DATASET SECTION
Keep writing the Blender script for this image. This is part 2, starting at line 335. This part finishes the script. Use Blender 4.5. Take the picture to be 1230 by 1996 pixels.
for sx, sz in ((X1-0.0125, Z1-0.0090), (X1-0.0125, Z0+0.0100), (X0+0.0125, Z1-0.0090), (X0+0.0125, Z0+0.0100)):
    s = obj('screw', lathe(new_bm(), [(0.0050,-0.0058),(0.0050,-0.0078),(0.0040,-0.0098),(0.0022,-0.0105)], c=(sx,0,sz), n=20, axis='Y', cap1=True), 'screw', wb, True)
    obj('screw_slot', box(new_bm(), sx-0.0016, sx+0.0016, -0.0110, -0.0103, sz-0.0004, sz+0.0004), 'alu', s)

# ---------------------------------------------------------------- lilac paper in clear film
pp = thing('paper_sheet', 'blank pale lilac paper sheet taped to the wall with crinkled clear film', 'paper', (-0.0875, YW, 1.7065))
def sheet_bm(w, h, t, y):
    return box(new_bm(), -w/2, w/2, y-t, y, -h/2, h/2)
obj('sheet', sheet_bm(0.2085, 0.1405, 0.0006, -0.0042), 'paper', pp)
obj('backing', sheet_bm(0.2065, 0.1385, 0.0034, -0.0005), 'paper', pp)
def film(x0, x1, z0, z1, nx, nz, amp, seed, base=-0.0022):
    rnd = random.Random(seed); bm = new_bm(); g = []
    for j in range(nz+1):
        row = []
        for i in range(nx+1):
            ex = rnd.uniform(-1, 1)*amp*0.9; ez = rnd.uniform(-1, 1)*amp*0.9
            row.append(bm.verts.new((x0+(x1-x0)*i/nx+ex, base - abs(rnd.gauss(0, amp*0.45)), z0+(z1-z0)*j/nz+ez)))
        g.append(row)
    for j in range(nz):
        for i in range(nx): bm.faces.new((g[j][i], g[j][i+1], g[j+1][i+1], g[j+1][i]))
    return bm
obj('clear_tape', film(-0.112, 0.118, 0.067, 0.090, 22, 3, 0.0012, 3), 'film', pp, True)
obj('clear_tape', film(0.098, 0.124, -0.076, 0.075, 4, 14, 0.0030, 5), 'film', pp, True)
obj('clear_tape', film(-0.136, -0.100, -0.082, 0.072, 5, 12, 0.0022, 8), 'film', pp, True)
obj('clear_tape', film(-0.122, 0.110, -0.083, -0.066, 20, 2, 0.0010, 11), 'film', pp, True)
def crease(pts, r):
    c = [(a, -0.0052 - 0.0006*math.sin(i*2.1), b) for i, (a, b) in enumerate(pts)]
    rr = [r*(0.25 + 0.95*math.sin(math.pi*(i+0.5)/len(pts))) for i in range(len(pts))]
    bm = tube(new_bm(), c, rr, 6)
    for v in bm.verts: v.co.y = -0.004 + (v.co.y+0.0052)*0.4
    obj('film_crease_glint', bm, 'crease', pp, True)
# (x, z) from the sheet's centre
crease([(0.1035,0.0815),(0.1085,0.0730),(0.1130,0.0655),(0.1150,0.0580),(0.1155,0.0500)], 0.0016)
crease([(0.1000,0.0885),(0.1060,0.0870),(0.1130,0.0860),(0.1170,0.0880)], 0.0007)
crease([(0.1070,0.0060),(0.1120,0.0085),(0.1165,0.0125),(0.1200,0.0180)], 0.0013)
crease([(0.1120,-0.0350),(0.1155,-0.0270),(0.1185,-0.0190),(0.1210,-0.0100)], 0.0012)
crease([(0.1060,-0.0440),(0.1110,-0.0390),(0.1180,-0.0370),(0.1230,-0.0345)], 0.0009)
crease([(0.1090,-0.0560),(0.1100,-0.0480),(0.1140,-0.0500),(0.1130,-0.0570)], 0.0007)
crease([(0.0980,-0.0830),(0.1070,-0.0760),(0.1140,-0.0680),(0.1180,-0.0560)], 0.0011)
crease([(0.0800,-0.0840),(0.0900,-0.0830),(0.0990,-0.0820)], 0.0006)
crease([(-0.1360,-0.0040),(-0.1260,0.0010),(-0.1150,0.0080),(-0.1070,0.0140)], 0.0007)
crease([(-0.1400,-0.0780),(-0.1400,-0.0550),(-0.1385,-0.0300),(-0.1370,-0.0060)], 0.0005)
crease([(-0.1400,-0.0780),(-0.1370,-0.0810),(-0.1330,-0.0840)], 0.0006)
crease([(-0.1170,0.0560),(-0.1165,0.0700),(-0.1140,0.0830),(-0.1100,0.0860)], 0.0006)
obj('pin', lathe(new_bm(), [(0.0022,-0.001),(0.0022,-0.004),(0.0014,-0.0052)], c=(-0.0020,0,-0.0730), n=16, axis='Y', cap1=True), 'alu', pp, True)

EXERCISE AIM
Produce the lines from the top of the listing through the "sz+0.0004), 'alu', s)" line exactly as they appear, with no additional output.

THE REPLY
Keep writing the Blender script for this image. This is part 2, starting at line 335. This part finishes the script. Use Blender 4.5. Take the picture to be 1230 by 1996 pixels.
for sx, sz in ((X1-0.0125, Z1-0.0090), (X1-0.0125, Z0+0.0100), (X0+0.0125, Z1-0.0090), (X0+0.0125, Z0+0.0100)):
    s = obj('screw', lathe(new_bm(), [(0.0050,-0.0058),(0.0050,-0.0078),(0.0040,-0.0098),(0.0022,-0.0105)], c=(sx,0,sz), n=20, axis='Y', cap1=True), 'screw', wb, True)
    obj('screw_slot', box(new_bm(), sx-0.0016, sx+0.0016, -0.0110, -0.0103, sz-0.0004, sz+0.0004), 'alu', s)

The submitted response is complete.